James Baldwin’s Giovanni’s Room explores themes of love, time, and self-expression through the story of two men—an expatriate American, David, and an Italian barman, Giovanni— living in post–World War II Paris. Most importantly, the novel weaves these themes to pose a fundamental question: Is it better to live authentically and dangerously, or inauthentically yet unhappily?
Having never read Baldwin before, I was pleasantly surprised to draw parallels between his style and that of Ernest Hemingway. For those familiar with The Sun Also Rises, there is a similar understated quality in both writers’ prose. Like Jake Barnes, David is an unreliable narrator: on the surface, a typical American boy who doesn’t seem to offer much, yet beneath, he carries far more than he reveals.
Baldwin’s tone, however, is more theatrical. The novel opens in medias res, with David recalling a critical juncture: Giovanni is dead. From the beginning, Baldwin injects cultural and existential tension into the narrative while maintaining a brevity of syntax.
The relationship between David and Giovanni represents more than the experience of queer desire. It becomes a discourse between repression and expression, between an American ideal of autonomy and a European embrace of surrender, within a society that refuses to accept their relationship. This distinction unfolds in their temperaments: David, who can appear sober even when dangerously drunk, embodies caution, restraint, and internal conflict, while Giovanni is passionate, theatrical, and unguarded.
One pivotal scene that captures this dynamic occurs at their first encounter in a Parisian gay bar, when they debate the concept of time. Giovanni criticizes Americans for treating time as a triumphal procession:
“Time always sounds like a parade chez vous—a triumphant parade, like armies with banners entering a town” (Baldwin 34).

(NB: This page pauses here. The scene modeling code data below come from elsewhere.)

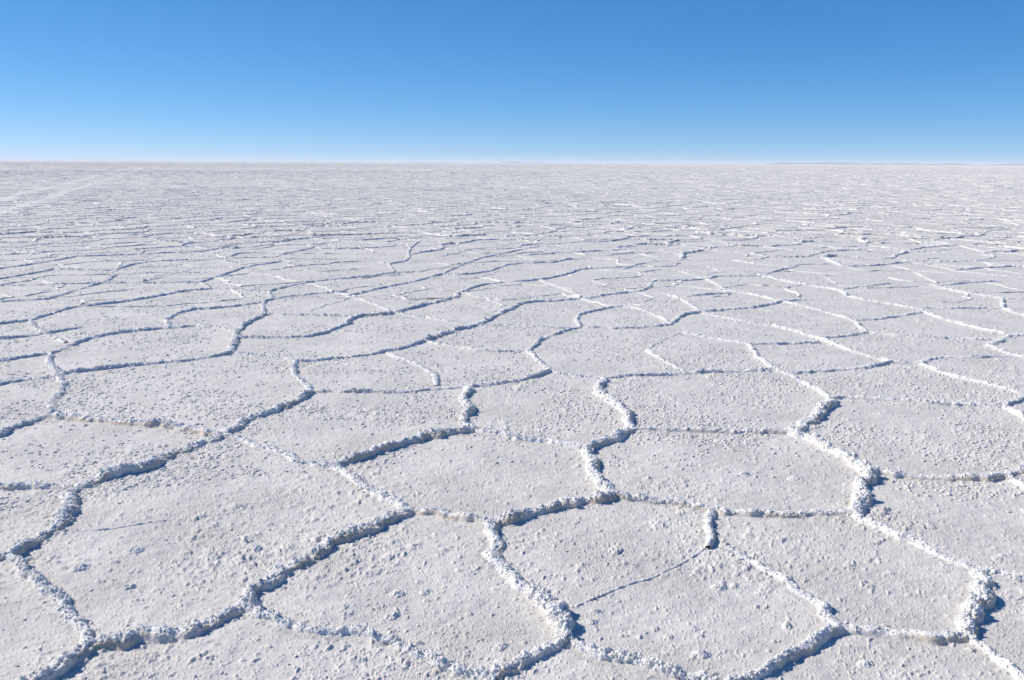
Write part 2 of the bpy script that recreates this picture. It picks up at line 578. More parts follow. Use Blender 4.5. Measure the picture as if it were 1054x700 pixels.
def ridge_mesh(P, H, seed, ds=None, ext=(True, True), tall=1.0):
    """one crusty salt ridge over the ground line P (n,2)"""
    P = chaikin(P, 1)
    W = float(np.interp(np.linalg.norm(P.mean(0)), [3, 8], [0.95, 1.3])) * H                                                  # half-breadth
    mid = P.mean(0); r = max(1.6, np.linalg.norm(P, axis=1).min())
    if ds is None:
        ds = min(max(0.0030, 0.85 * r / FPX), 0.03)
    C, t = resample(P, ds)
    L = t[-1]
    w = max(3, int(2.2 * H / ds)) | 1
    if len(C) > 2 * w:
        pad = np.concatenate([2 * C[0] - C[1:w + 1][::-1], C, 2 * C[-1] - C[-w - 1:-1][::-1]])
        ker = np.hanning(2 * w + 1); ker /= ker.sum()
        Cs = np.stack([np.convolve(pad[:, q], ker, 'valid') for q in range(2)], 1)
    else:
        Cs = C
    T = np.gradient(Cs, axis=0); T /= np.linalg.norm(T, axis=1)[:, None] + 1e-9
    N = np.stack([T[:, 1], -T[:, 0]], 1)
    # steep broken side is turned the way the sun's shadows fall
    sgn = 1.0 if (N.mean(0) @ np.array([0.91, -0.42])) > 0 else -1.0
    N = N * sgn
    # wiggle of the line
    wob = H * (0.55 * vn2(C[:, 0] / 0.16, C[:, 1] / 0.16, seed) + 0.45 * vn2(C[:, 0] / 0.05, C[:, 1] / 0.05, seed + 1))
    ends = np.clip(np.minimum(t, L - t) / (2.0 * H + 0.02), 0, 1)
    C = C + N * (wob * ends)[:, None]
    # height along the line
    hx = 0.84 + 0.42 * vn2(C[:, 0] / 0.22, C[:, 1] / 0.22, 301) + 0.30 * vn2(C[:, 0] / 0.07, C[:, 1] / 0.07, 302) + 0.22 * vn2(C[:, 0] / 0.028, C[:, 1] / 0.028, 303)
    hx = np.clip(hx, 0.25, 1.7)
    taper = np.ones_like(t)
    if not ext[0]: taper = np.minimum(taper, np.clip(t / (0.12 + 2 * H), 0.05, 1))
    if not ext[1]: taper = np.minimum(taper, np.clip((L - t) / (0.12 + 2 * H), 0.05, 1))
    Hs = H * hx * taper
    crust = np.clip(0.62 + 0.75 * vn2(C[:, 0] / 0.35, C[:, 1] / 0.35, 401) + 0.4 * vn2(C[:, 0] / 0.12, C[:, 1] / 0.12, 402), 0.12, 1.25)
    # cross-section, v > 0 is the steep side
    wg, wsd = 2.8, 2.0
    nv = int(np.clip(1.35 * (wg + wsd) * W / ds, 13, 76))
    a = np.linspace(-1, 1, nv)
    v = np.sign(a) * np.abs(a) ** 1.55
    v = np.where(v < 0, v * wg, v * wsd)                         # in units of H
    V = np.broadcast_to(v[None, :], (len(t), nv))
    wL = 0.76 + 0.22 * vn2(C[:, 0] / 0.1, C[:, 1] / 0.1, 501)[:, None]
    wR = np.clip(0.78 + 0.30 * vn2(C[:, 0] / 0.16, C[:, 1] / 0.16, 502) + 0.14 * vn2(C[:, 0] / 0.05, C[:, 1] / 0.05, 503), 0.36, 1.1)[:, None]
    core = np.where(V < 0, np.clip(1 - (np.abs(V) / (wL * 1.1)) ** 2.0, 0, 1) ** 0.8, np.where(V < wR, 1 - 0.34 * (np.abs(V) / wR) ** 1.6, np.clip(0.66 * (1 - (V / wR - 1) / 0.42), 0, 1)))
    skirt = np.where(V < 0, 0.17 * np.exp(-(V / 1.3) ** 2), 0.05 * np.exp(-(V / 0.9) ** 2))
    prof = np.maximum(core, 0) * (1 - skirt) + skirt
    edge = np.clip((np.abs(a) - 0.82) / 0.18, 0, 1)[None, :]
    Z = prof * Hs[:, None]
    X = C[:, 0][:, None] + N[:, 0][:, None] * V * W
    Y = C[:, 1][:, None] + N[:, 1][:, None] * V * W
    gl = ground_low(X, Y)
    gd = (ground_z(X, Y, np.full(X.shape, ds)) - gl) * np.clip(1 - core * 3, 0, 1)
    # overhanging nodules: push the skin out along its normal
    dZ = np.gradient(Z, axis=1) / (np.gradient(v)[None, :] * W)
    nz = 1 / np.sqrt(1 + dZ ** 2); nl = -dZ * nz
    NX = N[:, 0][:, None] * nl; NY = N[:, 1][:, None] * nl; NZ = nz
    body = np.clip(prof * 1.8 - 0.1, 0, 1)
    steep = np.where(V > 0.1, 1.0, 0.0) * np.clip(1 - Z / (0.75 * Hs[:, None]), 0, 1)
    ca = np.clip(crust[:, None], 0.4, 1.25) * body * (1 - 0.45 * steep)
    sc_ = np.clip(H / 0.036, 0.5, 1.2) * tall
    D = np.zeros_like(Z)
    for cell, amp, sd, minsp in ((0.034, 0.011, 601, 0.02), (0.016, 0.0095, 611, 0.010), (0.0085, 0.0065, 621, 0.0055)):
        if ds < minsp:
            cs = cell * sc_
            D += amp * sc_ * (bumps3(X / cs, Y / cs, Z / cs, sd) - 0.28)
    if ds >= 0.02:
        D += 0.012 * sc_ * vn2(X / 0.04, Y / 0.04, 631)
    D *= ca
    X = X + NX * D; Y = Y + NY * D; Z = Z + NZ * np.maximum(D, -0.4 * Z)
    if ds < 0.012:                                                # standing crystals along the crest
        cs = 0.015 * sc_
        sp = clods2(X, Y, cs, 671, np.full(X.shape, 0.6)) ** 1.2
        Z = Z + sp * 0.013 * sc_ * np.clip(prof * 2 - 0.7, 0, 1) * np.clip(crust[:, None] + 0.15, 0, 1.2)
    # lateral lean of the crest over the steep side
    lean = 0.22 * H * vn3(X / 0.05, Y / 0.05, Z / 0.05, 641) * (Z / H)
    X += N[:, 0][:, None] * lean; Y += N[:, 1][:, None] * lean
    # skirt roughness, then sink the outer edge below the crust
    Z += 0.0022 * vn2(X / 0.02, Y / 0.02, 651) * (1 - edge)
    Z = Z + gl + gd - 0.010 * edge ** 1.5 + 0.0008
    if ext[0]:
        k = np.clip(1 - t / (1.2 * H), 0, 1)[:, None]; Z -= 0.35 * H * k ** 2
    if ext[1]:
        k = np.clip(1 - (L - t) / (1.2 * H), 0, 1)[:, None]; Z -= 0.35 * H * k ** 2
    # buff silt: the broken underside of the slab, its tan doubling as painted bounce light in shade, and a film on the packed slope
    face = np.clip((V / wR - 0.50) / 0.3, 0, 1) * np.clip((1.75 - V / wR) / 0.5, 0, 1)
    film = 0.20 * np.clip(1 - np.abs(prof - 0.16) / 0.3, 0, 1) * (V < 0)
    silt_bounce = np.where(V > 0, face * np.clip(1.4 - 0.4 * crust[:, None], 0.65, 1), film)
    silt_bounce = silt_bounce * (0.9 + 0.35 * vn2(X / 0.10, Y / 0.10, 661)) * (1 - 0.6 * edge)
    silt_bounce *= min(1.0, H / 0.03)
    skin = np.clip((prof - 0.10 + 0.07 * vn2(X / 0.03, Y / 0.03, 681) + 0.05 * vn2(X / 0.009, Y / 0.009, 682)) / 0.16, 0, 1) * (1 - edge)
    F = grid_faces(len(t), nv)
    if sgn < 0:
        F = F[:, ::-1]
    # broken salt grains heaped along the crest and the packed side
    g = np.random.default_rng(seed)
    V3 = np.stack([X, Y, Z], -1)
    wgt = (np.where(V < wR * 0.6, 1.0, 0.08) * np.clip(prof * 2.2 - 0.25, 0.02, 1) * np.clip(crust[:, None] + 0.1, 0.25, 1.2) * (1 - edge) * np.ones_like(V))
    wgt = wgt * np.gradient(v)[None, :]
    wgt = (wgt / wgt.sum()).ravel()
    dens = np.interp(r, [2, 5, 15], [900, 560, 360]) * np.clip(H / 0.030, 0.08, 1.3)
    k = g.choice(len(wgt), int(L * dens) + 2, p=wgt)
    base = max(0.0019, 0.46 * r / FPX) * (1.0 if H > 0.012 else 0.6)
    size = base + (np.interp(r, [2, 4, 10], [0.0052, 0.0068, 0.012]) * np.clip(H / 0.035, 0.4, 1.1)) * g.random(len(k)) ** 3.0
    pos = V3.reshape(-1, 3)[k] + g.normal(0, 0.0015, (len(k), 3))
    return V3.reshape(-1, 3), F, np.clip(silt_bounce, 0, 1).ravel(), grains(pos, size, g), skin.ravel()

# nodes shared by several traced edges
traced = []
ends_count = {}
for ln in EDGES.strip().splitlines():
    c, pts = ln.split('|')
    px = [tuple(float(q) for q in p.split(',')) for p in pts.split()]
    traced.append((int(c), px))
    for e in (px[0], px[-1]):
        k = (round(e[0]), round(e[1])); ends_count[k] = ends_count.get(k, 0) + 1

def is_free(e):
    if e[0] < -5 or e[0] > 1058 or e[1] > 702:
        return False
    near = sum(n for k, n in ends_count.items() if abs(k[0] - e[0]) < 8 and abs(k[1] - e[1]) < 5)
    if near > 1:
        return False
    for c, px in traced:                        # touches the middle of another edge?
        for p in px[1:-1]:
            if abs(p[0] - e[0]) < 10 and abs(p[1] - e[1]) < 6:
                return False
    return True

ridges = []     # (P world, H, mesh arrays, seed)
for i, (c, px) in enumerate(traced):
    H = WID[c] * float(np.interp(np.mean([p[1] for p in px]), [270, 380, 480], [0.62, 0.78, 1.0]))
    P = np.array([unproject(x, y, H * 0.45) for x, y in px])
    ridges.append(dict(P=P, H=H, c=c, seed=1000 + i, ext=(not is_free(px[0]), not is_free(px[-1]))))

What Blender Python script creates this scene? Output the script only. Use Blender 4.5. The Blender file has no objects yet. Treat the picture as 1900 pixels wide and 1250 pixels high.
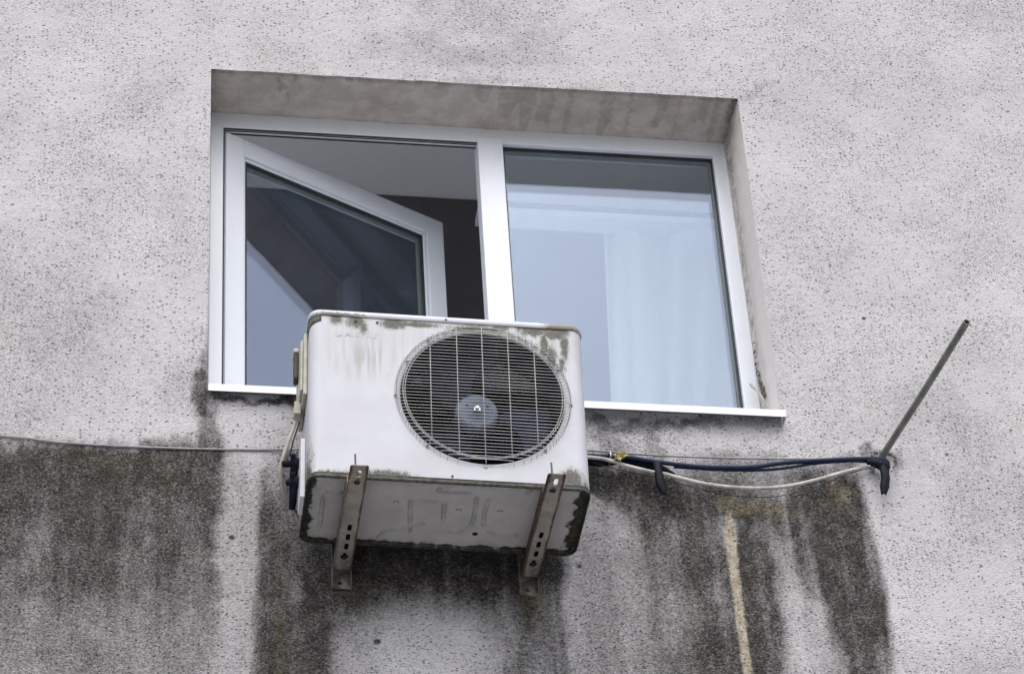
import bpy, bmesh, math, random
import numpy as np
from mathutils import Vector, Matrix
random.seed(7)
sc = bpy.context.scene
col = sc.collection
# ------------------------------------------------------------------ camera
CAM = np.array([-0.4441, -7.414, -5.8876]); YAW, PITCH, ROLL, FPX = 0.1843, 0.6848, -0.0685, 5831.34
_f = np.array([math.sin(YAW)*math.cos(PITCH), math.cos(YAW)*math.cos(PITCH), math.sin(PITCH)])
_r = np.cross(_f, [0, 0, 1]); _r /= np.linalg.norm(_r); _u = np.cross(_r, _f)
_c, _s = math.cos(ROLL), math.sin(ROLL); _r, _u = _c*_r+_s*_u, -_s*_r+_c*_u
cd = bpy.data.cameras.new('camera'); cam = bpy.data.objects.new('camera', cd); col.objects.link(cam)
cd.sensor_width = 36; cd.lens = FPX/1900*36; cd.clip_start = .1; cd.clip_end = 500
mw = Matrix.Identity(4)
for i in range(3):
    mw[i][0] = _r[i]; mw[i][1] = _u[i]; mw[i][2] = -_f[i]; mw[i][3] = CAM[i]
cam.matrix_world = mw; sc.camera = cam
# ------------------------------------------------------------------ sky, sun, exposure
SUN_EL, SUN_AZ = math.radians(54), math.radians(188)      # azimuth clockwise from +Y (high over the street; veiled by overcast)
w = bpy.data.worlds.new('World'); sc.world = w; w.use_nodes = True
nt = w.node_tree; nt.nodes.clear()
sky = nt.nodes.new('ShaderNodeTexSky'); sky.sky_type = 'NISHITA'; sky.sun_disc = False
sky.sun_elevation = SUN_EL; sky.sun_rotation = SUN_AZ; sky.dust_density = 3.0; sky.air_density = 1.0; sky.ozone_density = 1.0
hsv = nt.nodes.new('ShaderNodeHueSaturation'); hsv.inputs['Saturation'].default_value = .5; hsv.inputs['Hue'].default_value = .53
bg = nt.nodes.new('ShaderNodeBackground'); bg.inputs['Strength'].default_value = .15
wo = nt.nodes.new('ShaderNodeOutputWorld')
nt.links.new(sky.outputs[0], hsv.inputs['Color']); nt.links.new(hsv.outputs[0], bg.inputs['Color']); nt.links.new(bg.outputs[0], wo.inputs['Surface'])
ld = bpy.data.lights.new('sun', 'SUN'); ld.energy = 1.5; ld.angle = math.radians(100); ld.color = (1, .95, .88)
sun = bpy.data.objects.new('sun', ld); col.objects.link(sun)
sdir = Vector((math.sin(SUN_AZ)*math.cos(SUN_EL), math.cos(SUN_AZ)*math.cos(SUN_EL), math.sin(SUN_EL)))
sun.rotation_euler = sdir.to_track_quat('Z', 'Y').to_euler(); sun.location = (0, -6, 8)
sc.view_settings.view_transform = 'Standard'; sc.view_settings.look = 'None'; sc.view_settings.gamma = 1
sc.view_settings.exposure = 0.44
sc.render.resolution_x = 1024; sc.render.resolution_y = 673

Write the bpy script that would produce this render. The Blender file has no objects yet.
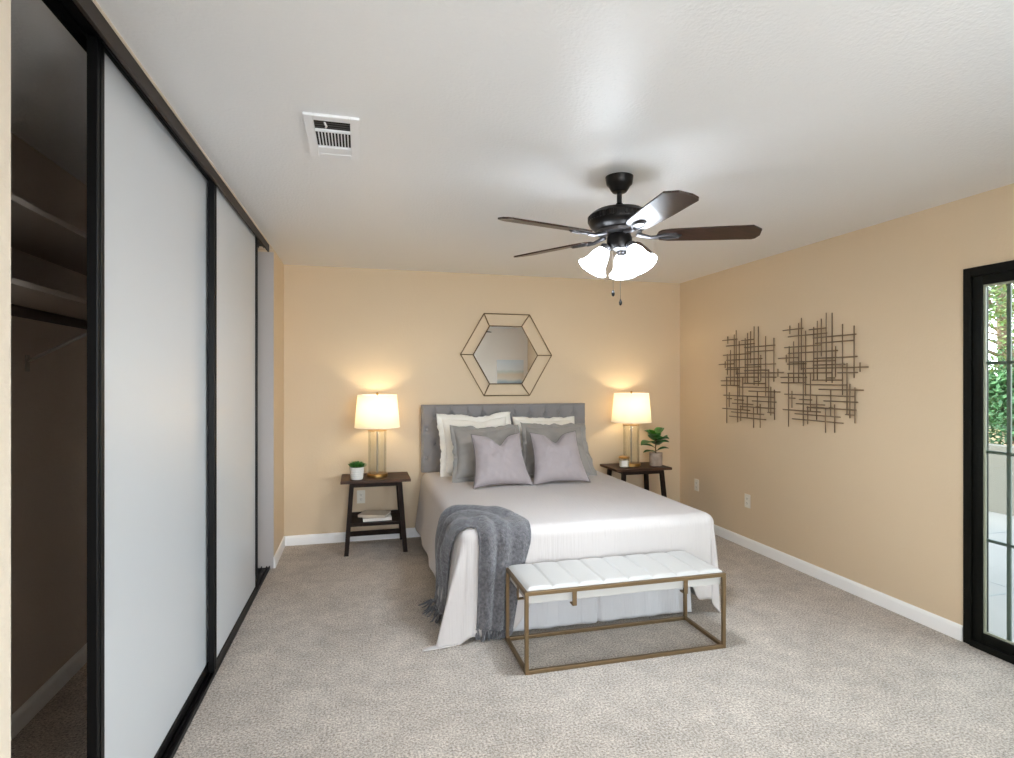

For Giovanni, time is inevitable and inescapable:
“Time is just common, it’s like fish for a water. Everybody’s in this water, nobody gets out of it, or if he does the same thing happens to him that happens to the fish, he dies” (Baldwin 34).
David resists this fatalism, insisting instead on the possibility of choice:
“Time’s hot water and we’re not fish and you can choose to be eaten and also not to eat—not to eat, the little fish of course” (Baldwin 35).
Giovanni accepts inevitability; David clings to autonomy. Both positions haunt the novel, and both end in tragedy.
I felt these themes resonate personally, though not in terms of sexuality, but in self-expression.
As a first-generation Asian American, I grew up with what I call an immigrant burden—the sense that sacrifice and restraint are necessary to honor my family’s past. My father escaped the Cultural Revolution in China, which killed my grandfather and fractured our family. That history gave me, like David, a deep instinct for autonomy: to make choices, seize opportunities, and not waste what my parents fought to give me. Yet Baldwin also made me realize how autonomy can harden into repression, into hiding parts of oneself in the name of survival or choice.
David even echoes this American inheritance when he says:
“My ancestors conquered a continent, pushing across death-laden plains, until they came to an ocean which faded away from Europe into a darker past” (Baldwin 5).
In that line, I heard sentiments of my own family’s story, not in conquest, but in struggle, and in the same tension between repression and expression that shapes David’s fate.
Baldwin leaves us unsettled. Is it better to live passionately like Giovanni or cautiously like David? Is either choice truly free? Giovanni’s Room does not resolve the paradox, but forces us to confront it. And in doing so, it left me not just thinking about love and repression, but also about the quieter ways I’ve wrestled with authenticity in my own life.